Dreams and traumatic experiences are similar.




Both involve intense emotion, though in traumatic experiences the emotion results from external stimuli, whereas in dreams it comes from internal flashbacks of the split-off trauma we carry in our psyche. No surprise that adults and children with Post traumatic Stress Disorder often have terrible flashbacks in their dreams.




Both involve periods of dissociation. Many trauma victims emotionally “fly away” in their minds to escape the horror they are experiencing. Not surprisingly, flying dreams are common.




Both are connected with our parents.

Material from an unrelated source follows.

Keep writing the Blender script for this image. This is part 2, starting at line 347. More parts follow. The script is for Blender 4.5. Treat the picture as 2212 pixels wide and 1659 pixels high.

Our parents in childhood are our primary traumatizers, because when we were children they had more power over us than will anyone later in our life. It’s no surprise that parents, either overtly or covertly, symbolise so much in dreams, especially when our primary traumas start to bubble up.




Both are connected with psychosis. Extreme traumatic experiences can cause psychosis, whereas dreams themselves are nothing more than psychosis during sleep. And the most traumatized people do their dreaming while awake – by hallucinating and having delusions.




Both involve denial. Society denies all but the most intense traumas and minimizes the rest; most people do the same with their dreams. In this vein, most people believe they had a happy, non-traumatic childhood; these are the same people who wish you “sweet dreams” at night.




Both involve the repetition compulsion. We compulsively replicate our unresolved traumas in an attempt to heal them. Likewise, we often have repeats of the same dreams – or dream themes.




Both rupture the borders of our personality. Traumatic experiences force their way through the psyche like a nail through a board, whereas dreams are the psyche’s attempt to pull the nail out of the board.









As such, both involve the essence of our life’s process. Traumatic experiences destroy life; dreams hope to reclaim it.